DEMO will be a different machine, demonstrating electricity production and tritium self-sufficiency, with a level of performance expected to go well beyond that of ITER. Our approach to the design of DEMO is based on what I would call a "reasonable extrapolation" of ITER. We know that we will face some serious challenges ... take for instance the blanket modules inside the vacuum vessel. In ITER, they are designed to be "maintained" in case one module fails; in DEMO, due to the neutron fluence, the whole blanket will need to be replaced periodically.
Whereas in ITER replacing the whole blanket (which is not foreseen) would take probably two years, in DEMO we will have to do it without significantly hampering the availability of the machine. This means developing concepts that will allow us to do it in just a few months ...
Do the pre-conceptual studies for DEMO benefit from the experience already acquired in ITER?
One of the lessons learned from ITER is that we should not seek to optimize systems individually but focus intensely on the interactivity between systems. For instance optimizing the coolant is not only a matter related to the optimal operation of the breeding blankets, but one that also impacts the choice of materials, the penetrations through the walls, safety, other systems, plant efficiency, and costs ... to name just a few.
In a few words, what was the outcome of EUROfusion's General Assembly?

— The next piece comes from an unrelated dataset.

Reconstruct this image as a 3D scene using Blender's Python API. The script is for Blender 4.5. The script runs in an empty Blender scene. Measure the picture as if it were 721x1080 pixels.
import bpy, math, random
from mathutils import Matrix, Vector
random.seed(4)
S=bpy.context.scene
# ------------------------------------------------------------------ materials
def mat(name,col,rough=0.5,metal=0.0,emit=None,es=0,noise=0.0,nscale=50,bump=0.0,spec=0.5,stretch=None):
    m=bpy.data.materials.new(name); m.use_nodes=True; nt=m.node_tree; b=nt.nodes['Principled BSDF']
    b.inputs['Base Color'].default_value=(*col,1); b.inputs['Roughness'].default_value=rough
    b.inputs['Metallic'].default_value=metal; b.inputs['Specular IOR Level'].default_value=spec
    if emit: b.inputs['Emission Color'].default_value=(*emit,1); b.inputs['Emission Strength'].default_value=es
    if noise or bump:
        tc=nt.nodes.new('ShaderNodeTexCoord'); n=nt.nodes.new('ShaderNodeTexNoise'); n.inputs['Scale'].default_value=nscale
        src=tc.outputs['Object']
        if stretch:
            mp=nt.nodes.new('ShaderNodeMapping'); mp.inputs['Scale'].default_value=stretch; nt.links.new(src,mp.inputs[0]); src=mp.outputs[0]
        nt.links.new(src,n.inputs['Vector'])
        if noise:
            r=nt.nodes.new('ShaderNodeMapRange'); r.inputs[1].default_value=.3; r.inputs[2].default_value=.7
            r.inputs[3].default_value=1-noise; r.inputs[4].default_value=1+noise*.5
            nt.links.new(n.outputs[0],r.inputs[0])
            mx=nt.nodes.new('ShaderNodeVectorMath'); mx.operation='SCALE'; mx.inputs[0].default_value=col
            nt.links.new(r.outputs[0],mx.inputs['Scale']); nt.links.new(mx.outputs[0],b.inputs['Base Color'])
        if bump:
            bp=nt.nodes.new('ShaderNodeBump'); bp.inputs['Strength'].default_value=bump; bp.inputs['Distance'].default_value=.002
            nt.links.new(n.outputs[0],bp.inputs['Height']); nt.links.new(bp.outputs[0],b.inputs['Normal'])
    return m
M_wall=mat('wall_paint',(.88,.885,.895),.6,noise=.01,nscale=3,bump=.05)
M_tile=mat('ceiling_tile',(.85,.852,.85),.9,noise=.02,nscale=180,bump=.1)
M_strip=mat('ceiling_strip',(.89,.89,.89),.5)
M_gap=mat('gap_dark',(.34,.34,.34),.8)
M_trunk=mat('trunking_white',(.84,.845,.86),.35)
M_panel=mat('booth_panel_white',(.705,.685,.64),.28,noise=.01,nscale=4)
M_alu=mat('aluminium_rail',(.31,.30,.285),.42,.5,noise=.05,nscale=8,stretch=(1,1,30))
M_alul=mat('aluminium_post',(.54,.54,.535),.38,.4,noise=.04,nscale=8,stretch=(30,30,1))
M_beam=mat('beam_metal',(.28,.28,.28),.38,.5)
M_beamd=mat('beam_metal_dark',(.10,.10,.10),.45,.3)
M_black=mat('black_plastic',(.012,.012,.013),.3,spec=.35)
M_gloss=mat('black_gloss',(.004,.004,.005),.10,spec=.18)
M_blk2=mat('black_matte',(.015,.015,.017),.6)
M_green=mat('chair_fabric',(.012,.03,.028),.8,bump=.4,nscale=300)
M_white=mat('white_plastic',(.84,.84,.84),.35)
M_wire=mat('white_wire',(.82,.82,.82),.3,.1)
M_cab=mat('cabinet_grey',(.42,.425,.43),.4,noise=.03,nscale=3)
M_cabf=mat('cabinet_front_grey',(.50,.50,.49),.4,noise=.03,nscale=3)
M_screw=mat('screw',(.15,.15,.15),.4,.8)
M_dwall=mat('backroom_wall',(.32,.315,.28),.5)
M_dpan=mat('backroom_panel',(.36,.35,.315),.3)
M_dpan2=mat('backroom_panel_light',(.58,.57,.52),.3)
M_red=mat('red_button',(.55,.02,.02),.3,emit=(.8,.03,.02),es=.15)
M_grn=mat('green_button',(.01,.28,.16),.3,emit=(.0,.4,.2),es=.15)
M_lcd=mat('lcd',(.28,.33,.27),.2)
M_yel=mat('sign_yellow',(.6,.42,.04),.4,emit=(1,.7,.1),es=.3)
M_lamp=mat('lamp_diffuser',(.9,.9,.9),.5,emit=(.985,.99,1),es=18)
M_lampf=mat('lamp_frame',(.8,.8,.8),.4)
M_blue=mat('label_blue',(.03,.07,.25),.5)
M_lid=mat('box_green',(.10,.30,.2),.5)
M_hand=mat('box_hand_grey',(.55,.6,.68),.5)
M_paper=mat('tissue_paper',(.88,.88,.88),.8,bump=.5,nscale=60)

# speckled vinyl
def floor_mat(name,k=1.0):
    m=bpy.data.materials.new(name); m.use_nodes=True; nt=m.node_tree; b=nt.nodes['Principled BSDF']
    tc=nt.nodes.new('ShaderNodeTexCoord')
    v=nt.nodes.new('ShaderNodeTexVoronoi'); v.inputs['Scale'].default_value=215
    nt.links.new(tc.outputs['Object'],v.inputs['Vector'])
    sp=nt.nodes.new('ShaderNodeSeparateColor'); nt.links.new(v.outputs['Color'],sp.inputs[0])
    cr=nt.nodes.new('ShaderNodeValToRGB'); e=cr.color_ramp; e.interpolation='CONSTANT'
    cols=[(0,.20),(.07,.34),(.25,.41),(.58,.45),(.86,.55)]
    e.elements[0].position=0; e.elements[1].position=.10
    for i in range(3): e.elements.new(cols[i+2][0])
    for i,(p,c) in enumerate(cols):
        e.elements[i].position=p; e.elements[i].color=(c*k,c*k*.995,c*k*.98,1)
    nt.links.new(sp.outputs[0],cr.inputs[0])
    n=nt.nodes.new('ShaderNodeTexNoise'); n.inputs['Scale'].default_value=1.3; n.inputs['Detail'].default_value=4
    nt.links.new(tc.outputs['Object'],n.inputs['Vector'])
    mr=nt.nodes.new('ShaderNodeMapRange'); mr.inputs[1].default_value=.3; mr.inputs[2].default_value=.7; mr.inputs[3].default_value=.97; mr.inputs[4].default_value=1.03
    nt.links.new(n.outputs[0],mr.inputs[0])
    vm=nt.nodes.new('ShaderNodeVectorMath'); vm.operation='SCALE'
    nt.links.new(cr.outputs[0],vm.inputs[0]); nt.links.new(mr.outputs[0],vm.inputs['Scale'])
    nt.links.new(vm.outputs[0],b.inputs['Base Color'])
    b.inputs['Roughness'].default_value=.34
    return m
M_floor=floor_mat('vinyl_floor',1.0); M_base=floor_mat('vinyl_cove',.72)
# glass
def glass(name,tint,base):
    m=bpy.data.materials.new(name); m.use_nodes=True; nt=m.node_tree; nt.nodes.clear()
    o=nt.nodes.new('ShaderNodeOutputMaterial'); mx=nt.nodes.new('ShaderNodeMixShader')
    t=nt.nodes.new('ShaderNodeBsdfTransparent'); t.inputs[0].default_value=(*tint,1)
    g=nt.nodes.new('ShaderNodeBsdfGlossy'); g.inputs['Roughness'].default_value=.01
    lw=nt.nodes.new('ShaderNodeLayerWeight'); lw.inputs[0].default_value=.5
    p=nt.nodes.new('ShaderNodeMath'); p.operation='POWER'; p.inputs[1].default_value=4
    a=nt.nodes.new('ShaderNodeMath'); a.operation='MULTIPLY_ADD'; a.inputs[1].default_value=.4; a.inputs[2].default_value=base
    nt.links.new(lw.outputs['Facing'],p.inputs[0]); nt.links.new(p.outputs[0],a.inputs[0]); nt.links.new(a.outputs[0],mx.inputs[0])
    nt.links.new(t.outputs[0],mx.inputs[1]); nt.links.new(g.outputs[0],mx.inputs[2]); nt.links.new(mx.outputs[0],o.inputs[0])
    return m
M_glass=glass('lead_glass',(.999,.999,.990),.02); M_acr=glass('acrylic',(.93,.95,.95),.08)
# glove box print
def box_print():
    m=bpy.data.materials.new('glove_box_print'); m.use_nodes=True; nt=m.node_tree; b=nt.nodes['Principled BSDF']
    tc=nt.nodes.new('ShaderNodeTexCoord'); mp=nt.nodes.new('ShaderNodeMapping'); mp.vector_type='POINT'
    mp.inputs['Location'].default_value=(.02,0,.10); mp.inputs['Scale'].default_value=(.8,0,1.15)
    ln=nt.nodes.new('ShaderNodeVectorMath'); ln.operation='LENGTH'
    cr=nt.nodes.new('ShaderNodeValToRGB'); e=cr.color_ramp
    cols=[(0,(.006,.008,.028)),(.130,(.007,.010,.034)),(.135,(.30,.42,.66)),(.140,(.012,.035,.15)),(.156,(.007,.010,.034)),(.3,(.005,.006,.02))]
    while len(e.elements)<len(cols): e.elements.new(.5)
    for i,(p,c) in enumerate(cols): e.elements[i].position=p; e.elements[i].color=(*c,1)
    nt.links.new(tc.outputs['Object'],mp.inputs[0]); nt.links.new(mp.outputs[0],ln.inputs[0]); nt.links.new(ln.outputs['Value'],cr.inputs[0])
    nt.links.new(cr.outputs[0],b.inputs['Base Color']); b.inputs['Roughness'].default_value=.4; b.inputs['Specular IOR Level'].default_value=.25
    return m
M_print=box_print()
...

We had a very busy agenda this year. First we discussed the future of JET, for which deuterium-tritium experimentation is planned in 2019. In the context of Brexit, this requires an extension of the arrangements for using the facility; at the meeting we made useful steps in that direction. We also made important decisions to upgrade European tokamaks and some other facilities in order to progress a crucial question for fusion—that of the power exhaust, i.e., the control of power by the divertor. In Europe we will be able to explore the broadest set of options in that area, which will provide essential information to operate ITER and prepare DEMO.